DIY Occupation: Seamstress of useful items for children and mothers
Day Job: Mother, Montessori teacher
Website: www.snuffytree.etsy.com

NN: Why do you DIY?
DL: I DIY when an item is expensive, and I know I could make it cheaper. I do it when I want to stick it to the man, so to speak, in proving that I don't have to spend lots of money to have nice things. I also DIY when I think I could make improvements on the design of an item. And I like giving handmade gifts. They seem more meaningful.

NN: When is DIY not worth it?
DL: When it would not be a rejuvenating experience, or when it would cost more, in purchasing necessary equipment, than buying it outright. I make things as an outlet. I don't need another source of stress! It’s also not worth it to me when I don't have time or energy to learn a new medium.

NN: When is DIY most worthwhile?
DL: When it's meaningful. Gift-giving is my favorite reason to DIY, especially when it's an item that will be used a lot and enjoyed. Useful crafting is my favorite.


Nora Robertson

DIY Occupation: Journalist, media maker
Day Job: English as a second language specialist
Website: www.norarobertson.org

NN: Why do you DIY?
NR: Writing and interviewing is what I most love to do. I don't get paid for what I do. I used to do some freelancing, but what I'm doing now, mapping Oregon's cultural terrain, is generally done through self-invented outlets like my radio show for KZME in Gresham, the New Oregon Interview Series live version and now the print version on Plazm online. It's DIY media, not for profit, just to make a cool thing that I think needs to exist.

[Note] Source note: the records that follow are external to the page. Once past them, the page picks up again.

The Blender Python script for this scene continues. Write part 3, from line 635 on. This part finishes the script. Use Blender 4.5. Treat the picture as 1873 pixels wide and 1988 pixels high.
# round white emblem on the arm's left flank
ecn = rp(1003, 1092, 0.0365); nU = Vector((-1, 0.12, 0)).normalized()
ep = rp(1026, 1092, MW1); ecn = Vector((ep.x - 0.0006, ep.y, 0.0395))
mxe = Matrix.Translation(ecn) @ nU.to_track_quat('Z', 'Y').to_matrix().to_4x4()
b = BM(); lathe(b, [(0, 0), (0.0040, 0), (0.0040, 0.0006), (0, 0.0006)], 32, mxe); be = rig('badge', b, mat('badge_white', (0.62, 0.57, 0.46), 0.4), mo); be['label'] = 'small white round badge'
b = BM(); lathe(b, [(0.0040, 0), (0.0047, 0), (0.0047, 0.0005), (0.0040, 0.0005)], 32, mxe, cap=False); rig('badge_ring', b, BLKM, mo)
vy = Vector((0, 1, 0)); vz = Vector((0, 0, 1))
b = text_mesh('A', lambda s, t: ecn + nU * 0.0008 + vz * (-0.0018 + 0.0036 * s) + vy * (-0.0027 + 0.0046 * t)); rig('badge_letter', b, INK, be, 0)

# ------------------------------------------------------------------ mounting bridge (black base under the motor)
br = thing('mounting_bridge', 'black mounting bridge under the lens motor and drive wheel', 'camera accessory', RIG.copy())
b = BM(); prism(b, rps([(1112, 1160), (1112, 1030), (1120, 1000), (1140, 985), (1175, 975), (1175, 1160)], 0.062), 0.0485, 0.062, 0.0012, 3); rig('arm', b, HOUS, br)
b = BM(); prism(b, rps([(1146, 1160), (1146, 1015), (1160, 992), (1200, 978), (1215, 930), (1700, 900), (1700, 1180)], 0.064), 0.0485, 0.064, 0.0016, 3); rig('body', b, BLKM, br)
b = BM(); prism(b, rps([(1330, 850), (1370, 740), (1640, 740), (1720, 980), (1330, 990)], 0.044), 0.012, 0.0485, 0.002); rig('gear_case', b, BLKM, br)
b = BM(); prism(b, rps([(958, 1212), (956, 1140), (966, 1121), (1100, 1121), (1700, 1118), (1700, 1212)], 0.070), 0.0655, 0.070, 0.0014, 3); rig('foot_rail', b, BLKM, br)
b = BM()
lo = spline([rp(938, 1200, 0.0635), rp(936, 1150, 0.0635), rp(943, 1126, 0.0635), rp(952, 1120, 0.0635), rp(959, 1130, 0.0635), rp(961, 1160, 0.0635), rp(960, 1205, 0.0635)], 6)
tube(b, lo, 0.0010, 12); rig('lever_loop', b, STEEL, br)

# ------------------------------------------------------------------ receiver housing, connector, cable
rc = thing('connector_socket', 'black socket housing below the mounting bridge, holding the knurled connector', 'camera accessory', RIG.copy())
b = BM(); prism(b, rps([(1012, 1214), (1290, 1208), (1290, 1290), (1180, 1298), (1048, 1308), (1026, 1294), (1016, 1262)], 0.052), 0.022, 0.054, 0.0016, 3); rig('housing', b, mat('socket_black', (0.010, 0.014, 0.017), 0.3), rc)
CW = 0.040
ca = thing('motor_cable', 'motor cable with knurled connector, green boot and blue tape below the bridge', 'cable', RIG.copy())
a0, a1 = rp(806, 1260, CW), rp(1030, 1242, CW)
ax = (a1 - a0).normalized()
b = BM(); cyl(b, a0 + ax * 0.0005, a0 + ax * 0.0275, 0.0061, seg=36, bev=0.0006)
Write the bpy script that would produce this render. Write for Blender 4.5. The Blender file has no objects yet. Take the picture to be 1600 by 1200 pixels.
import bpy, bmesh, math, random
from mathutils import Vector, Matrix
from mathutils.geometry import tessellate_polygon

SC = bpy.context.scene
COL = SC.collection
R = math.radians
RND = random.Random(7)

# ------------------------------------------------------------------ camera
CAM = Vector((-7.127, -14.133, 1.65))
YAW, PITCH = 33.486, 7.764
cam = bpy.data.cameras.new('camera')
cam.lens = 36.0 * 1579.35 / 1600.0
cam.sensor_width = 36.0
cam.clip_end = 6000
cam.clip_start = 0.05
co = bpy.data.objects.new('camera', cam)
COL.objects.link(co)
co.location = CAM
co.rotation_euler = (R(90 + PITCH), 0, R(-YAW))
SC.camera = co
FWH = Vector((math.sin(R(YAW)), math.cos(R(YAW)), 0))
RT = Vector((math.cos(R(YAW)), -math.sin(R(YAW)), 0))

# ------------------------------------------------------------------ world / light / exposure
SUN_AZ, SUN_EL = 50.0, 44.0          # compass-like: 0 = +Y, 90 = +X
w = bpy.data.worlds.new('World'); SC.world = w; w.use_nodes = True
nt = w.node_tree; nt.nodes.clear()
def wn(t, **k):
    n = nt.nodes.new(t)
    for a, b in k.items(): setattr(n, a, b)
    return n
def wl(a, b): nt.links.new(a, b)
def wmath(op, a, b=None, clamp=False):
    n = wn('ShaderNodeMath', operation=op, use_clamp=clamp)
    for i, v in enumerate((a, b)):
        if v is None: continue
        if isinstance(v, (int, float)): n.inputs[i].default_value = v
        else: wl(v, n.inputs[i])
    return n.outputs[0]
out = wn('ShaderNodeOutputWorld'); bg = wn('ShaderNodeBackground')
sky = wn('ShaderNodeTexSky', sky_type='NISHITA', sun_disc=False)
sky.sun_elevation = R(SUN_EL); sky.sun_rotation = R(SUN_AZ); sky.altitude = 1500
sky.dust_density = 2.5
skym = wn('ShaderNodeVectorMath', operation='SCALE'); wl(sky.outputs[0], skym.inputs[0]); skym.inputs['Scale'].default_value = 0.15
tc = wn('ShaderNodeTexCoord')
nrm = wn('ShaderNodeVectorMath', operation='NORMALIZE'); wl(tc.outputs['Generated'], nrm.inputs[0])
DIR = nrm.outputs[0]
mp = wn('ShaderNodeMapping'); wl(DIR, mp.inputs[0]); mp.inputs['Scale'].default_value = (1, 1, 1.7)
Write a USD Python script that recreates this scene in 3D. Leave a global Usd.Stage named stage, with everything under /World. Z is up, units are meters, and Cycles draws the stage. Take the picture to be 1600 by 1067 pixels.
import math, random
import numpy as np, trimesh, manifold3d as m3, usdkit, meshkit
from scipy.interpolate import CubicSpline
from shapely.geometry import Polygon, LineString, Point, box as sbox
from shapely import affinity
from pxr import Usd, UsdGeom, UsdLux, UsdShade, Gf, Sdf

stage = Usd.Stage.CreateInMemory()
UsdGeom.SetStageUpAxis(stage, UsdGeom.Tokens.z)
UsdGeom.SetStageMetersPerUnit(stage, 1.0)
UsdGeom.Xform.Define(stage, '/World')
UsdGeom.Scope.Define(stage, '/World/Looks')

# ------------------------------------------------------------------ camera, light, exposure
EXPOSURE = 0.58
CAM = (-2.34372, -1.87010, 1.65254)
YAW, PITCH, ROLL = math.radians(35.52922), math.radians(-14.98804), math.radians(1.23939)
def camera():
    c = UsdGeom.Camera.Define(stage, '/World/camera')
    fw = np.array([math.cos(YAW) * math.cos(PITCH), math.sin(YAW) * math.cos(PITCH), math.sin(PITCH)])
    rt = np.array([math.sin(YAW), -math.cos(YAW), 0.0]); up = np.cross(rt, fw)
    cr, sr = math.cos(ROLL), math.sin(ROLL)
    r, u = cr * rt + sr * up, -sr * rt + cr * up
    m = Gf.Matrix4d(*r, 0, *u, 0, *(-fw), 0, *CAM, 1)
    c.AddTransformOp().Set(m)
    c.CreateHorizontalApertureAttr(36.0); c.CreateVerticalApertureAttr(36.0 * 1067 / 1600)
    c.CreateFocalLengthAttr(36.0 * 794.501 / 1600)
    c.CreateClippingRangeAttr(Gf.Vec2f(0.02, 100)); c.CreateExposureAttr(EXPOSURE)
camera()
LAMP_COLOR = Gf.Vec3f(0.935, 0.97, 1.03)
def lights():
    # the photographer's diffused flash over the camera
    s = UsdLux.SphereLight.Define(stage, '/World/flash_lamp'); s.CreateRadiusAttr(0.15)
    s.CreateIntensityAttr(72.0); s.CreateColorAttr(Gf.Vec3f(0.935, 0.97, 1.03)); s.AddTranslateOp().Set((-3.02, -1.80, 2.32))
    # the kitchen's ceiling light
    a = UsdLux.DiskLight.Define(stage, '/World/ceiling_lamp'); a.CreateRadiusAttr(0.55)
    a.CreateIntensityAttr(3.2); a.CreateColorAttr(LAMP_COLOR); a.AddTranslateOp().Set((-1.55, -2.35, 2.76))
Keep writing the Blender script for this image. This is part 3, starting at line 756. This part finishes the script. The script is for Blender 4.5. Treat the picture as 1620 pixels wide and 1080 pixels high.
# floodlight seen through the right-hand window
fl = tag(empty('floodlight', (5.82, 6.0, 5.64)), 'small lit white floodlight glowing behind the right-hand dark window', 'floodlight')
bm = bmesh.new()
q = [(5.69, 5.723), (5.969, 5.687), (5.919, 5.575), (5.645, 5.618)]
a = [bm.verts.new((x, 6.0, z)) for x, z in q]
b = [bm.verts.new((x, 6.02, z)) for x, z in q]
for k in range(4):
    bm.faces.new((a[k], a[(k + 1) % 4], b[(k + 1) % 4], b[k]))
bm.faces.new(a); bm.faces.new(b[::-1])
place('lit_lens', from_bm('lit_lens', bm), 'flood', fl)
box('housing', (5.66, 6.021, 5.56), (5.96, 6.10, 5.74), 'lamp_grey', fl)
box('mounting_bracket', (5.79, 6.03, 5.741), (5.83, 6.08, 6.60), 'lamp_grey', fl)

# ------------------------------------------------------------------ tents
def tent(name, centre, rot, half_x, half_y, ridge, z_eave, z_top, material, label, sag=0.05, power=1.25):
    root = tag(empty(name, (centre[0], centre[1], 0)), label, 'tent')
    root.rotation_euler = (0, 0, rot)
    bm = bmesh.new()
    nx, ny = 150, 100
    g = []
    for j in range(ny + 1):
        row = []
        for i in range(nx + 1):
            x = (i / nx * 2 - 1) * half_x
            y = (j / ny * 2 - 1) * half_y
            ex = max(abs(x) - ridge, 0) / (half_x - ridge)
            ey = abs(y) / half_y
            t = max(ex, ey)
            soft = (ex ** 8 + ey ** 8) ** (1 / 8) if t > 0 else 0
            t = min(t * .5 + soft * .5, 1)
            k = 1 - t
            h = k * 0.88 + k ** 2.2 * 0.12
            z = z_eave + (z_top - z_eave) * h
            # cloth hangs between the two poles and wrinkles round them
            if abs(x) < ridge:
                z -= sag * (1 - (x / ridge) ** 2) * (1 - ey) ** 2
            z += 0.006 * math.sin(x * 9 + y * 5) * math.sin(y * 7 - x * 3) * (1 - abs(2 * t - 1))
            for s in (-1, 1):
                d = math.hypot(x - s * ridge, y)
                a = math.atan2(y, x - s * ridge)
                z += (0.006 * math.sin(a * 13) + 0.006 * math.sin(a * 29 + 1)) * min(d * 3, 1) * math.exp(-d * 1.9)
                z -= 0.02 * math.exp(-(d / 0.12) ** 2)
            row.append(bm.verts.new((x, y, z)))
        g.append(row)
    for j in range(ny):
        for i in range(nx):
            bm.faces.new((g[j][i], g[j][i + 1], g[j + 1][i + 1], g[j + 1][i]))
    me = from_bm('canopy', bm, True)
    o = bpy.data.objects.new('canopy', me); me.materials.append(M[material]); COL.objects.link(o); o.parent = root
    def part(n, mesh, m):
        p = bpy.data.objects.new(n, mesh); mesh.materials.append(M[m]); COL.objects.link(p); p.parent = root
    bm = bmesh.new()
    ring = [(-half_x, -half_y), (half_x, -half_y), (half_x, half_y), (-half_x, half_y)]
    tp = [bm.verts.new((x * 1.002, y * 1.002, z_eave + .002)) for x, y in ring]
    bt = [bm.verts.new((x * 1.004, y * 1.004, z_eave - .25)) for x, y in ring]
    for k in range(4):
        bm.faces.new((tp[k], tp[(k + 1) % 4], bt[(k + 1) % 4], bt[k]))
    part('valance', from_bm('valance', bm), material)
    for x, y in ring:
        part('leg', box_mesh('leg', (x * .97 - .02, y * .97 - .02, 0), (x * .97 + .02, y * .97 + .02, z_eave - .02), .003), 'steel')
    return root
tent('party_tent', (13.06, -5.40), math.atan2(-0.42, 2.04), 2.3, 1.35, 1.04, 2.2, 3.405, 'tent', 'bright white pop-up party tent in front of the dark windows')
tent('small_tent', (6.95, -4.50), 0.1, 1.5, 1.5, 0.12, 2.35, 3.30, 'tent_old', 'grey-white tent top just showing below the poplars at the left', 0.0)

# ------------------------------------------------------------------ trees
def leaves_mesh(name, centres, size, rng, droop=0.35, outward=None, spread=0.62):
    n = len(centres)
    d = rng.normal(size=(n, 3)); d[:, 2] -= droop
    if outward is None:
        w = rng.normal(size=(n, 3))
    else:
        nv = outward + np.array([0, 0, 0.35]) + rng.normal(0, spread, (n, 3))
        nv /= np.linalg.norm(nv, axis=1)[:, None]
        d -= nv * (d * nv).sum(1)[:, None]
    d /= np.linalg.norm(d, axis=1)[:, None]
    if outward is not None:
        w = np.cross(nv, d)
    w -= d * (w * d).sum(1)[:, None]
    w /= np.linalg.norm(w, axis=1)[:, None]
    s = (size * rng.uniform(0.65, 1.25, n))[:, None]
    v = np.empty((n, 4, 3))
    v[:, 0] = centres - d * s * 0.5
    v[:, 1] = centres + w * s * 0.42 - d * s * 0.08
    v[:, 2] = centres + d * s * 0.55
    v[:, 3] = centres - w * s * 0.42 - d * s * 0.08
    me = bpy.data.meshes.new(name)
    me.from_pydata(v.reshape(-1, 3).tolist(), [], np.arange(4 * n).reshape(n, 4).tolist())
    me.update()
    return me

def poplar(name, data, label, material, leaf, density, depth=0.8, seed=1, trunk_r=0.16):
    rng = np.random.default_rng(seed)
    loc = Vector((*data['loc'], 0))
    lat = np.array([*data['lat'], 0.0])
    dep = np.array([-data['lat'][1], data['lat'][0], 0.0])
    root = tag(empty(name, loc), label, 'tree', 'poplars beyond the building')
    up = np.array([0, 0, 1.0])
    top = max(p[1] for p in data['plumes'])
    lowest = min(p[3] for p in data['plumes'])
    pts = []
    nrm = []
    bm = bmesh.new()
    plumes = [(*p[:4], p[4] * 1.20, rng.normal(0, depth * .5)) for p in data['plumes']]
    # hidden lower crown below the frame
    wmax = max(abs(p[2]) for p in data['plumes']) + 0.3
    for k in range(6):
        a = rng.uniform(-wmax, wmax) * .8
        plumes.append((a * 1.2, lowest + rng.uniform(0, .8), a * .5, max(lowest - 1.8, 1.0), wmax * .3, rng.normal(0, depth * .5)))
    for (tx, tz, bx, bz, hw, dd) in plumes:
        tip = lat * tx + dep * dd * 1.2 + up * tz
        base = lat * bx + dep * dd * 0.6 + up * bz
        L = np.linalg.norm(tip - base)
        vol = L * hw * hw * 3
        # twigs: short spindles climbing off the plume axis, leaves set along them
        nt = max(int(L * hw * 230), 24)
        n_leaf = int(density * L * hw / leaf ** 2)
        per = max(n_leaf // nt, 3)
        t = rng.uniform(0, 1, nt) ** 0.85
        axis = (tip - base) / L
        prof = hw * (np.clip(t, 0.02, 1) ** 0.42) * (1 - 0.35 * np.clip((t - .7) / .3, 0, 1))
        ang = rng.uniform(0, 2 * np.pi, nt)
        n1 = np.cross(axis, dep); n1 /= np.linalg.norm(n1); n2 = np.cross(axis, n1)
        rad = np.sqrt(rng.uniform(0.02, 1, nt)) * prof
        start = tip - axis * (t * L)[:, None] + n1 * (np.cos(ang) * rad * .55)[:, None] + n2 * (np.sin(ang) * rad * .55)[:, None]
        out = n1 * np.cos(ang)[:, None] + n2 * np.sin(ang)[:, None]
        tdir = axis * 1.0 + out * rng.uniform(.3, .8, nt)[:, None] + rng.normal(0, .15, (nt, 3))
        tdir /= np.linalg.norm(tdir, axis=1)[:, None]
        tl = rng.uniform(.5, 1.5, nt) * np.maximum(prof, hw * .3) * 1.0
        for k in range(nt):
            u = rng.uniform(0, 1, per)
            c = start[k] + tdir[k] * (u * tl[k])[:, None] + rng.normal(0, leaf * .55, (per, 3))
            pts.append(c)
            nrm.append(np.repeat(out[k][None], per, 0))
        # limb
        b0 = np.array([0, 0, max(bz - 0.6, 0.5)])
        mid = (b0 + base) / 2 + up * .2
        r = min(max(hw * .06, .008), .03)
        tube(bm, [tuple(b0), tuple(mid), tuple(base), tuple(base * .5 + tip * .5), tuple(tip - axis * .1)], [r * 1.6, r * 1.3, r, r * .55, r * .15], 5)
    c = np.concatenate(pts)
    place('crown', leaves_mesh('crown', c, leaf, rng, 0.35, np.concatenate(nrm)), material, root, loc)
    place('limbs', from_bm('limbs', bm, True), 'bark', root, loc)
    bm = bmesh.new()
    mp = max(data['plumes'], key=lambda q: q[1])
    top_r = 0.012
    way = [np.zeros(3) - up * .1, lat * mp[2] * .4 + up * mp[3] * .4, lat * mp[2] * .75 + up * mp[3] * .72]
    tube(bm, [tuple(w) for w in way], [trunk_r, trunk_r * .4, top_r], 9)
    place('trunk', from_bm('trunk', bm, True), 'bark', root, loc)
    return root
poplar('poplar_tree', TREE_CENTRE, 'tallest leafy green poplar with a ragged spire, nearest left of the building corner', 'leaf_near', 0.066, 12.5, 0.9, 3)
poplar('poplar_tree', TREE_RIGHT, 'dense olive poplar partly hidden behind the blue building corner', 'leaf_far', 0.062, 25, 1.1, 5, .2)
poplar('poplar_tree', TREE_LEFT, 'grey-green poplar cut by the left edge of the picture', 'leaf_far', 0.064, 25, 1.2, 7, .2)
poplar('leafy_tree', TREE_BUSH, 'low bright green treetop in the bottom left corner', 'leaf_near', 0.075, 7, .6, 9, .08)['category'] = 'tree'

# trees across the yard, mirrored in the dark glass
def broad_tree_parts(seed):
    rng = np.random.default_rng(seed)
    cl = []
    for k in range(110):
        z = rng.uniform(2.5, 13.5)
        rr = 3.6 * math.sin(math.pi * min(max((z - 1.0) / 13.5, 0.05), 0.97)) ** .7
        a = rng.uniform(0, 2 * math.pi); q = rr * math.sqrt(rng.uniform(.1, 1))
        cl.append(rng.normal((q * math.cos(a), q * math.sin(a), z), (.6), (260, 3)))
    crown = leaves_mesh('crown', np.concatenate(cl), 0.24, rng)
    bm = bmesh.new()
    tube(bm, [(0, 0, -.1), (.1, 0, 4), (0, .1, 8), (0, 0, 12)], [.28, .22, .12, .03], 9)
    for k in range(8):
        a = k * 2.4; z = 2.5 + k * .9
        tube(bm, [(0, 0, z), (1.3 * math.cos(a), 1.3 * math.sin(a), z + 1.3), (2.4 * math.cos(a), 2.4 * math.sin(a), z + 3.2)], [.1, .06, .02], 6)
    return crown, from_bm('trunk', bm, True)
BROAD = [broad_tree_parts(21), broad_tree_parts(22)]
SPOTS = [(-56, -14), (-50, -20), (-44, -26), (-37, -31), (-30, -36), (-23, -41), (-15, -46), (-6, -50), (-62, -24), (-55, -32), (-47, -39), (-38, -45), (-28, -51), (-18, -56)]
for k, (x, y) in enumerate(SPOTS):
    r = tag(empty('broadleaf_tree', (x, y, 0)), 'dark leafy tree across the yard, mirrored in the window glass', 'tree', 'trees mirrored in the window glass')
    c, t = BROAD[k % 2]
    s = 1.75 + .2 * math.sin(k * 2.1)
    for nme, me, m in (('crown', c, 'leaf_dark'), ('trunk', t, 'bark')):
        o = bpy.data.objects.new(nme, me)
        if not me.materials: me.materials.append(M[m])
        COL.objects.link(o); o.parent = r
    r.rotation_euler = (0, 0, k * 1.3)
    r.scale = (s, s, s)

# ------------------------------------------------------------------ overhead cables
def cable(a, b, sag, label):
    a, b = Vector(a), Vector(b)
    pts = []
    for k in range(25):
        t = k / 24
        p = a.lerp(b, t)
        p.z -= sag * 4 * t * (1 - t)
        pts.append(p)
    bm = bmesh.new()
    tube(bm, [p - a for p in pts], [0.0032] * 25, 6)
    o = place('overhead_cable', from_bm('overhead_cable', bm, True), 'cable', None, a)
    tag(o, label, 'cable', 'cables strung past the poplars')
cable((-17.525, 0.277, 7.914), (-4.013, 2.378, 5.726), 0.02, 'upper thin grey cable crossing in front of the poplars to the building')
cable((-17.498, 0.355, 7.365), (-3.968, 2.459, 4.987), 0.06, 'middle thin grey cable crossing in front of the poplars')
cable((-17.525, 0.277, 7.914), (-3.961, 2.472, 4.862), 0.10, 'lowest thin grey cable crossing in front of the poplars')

NN: When is DIY not worth it?
NR: When I am up against a deadline for an art thing, and my day job is getting in the way. Then I start to question which or how many projects I'm committed to.

NN: When is DIY totally worth it?
NR: When I'm interviewing cattle ranchers in Eastern Oregon about how they are making small family farms work through a co-op model, and, a week later, a small press publisher says almost exactly the same thing. Some people are project people. It brings our lives meaning. I do think people in Portland tend to do this more than elsewhere because we have the time and because there's a lack of industry here creatively, so we are more free just to do what we find authentic.


Tara Garrett

DIY Occupation: Knitter, yarn spinner, quilter
Day Job: What day job?
Website: TarainthePNW on www.ravelry.com

NN: Why do you DIY?
TG: It gives me a lot of personal satisfaction. When I first started DIYing, I found that, when I was finished, I could hold up my shawl, or my hat, or my quilt, and I could tell the world, “I made this. My skills made this. All the valuable time that I spent resulted in this.” The contrast between the end product of something like reading and crafting (which I can often do simultaneously, happily enough) is what makes me so content.

NN: When is DIY not worth it?
TG: It's rarely ever not worth it. If a pattern is too hard, then it's a challenge to overcome—something to conquer that makes me proud. But I've gotten to the point in my skill set that it's usually not worth it to use really cheap materials, depending on who I'm knitting for. Also, it doesn't feel like it's worth it if I'm giving it as a gift to someone who wouldn't appreciate the difference between the product and an iTunes gift card.

NN: When is DIY totally worth it?
TG: It's most worthwhile when I'm making something for myself, because I do that really rarely.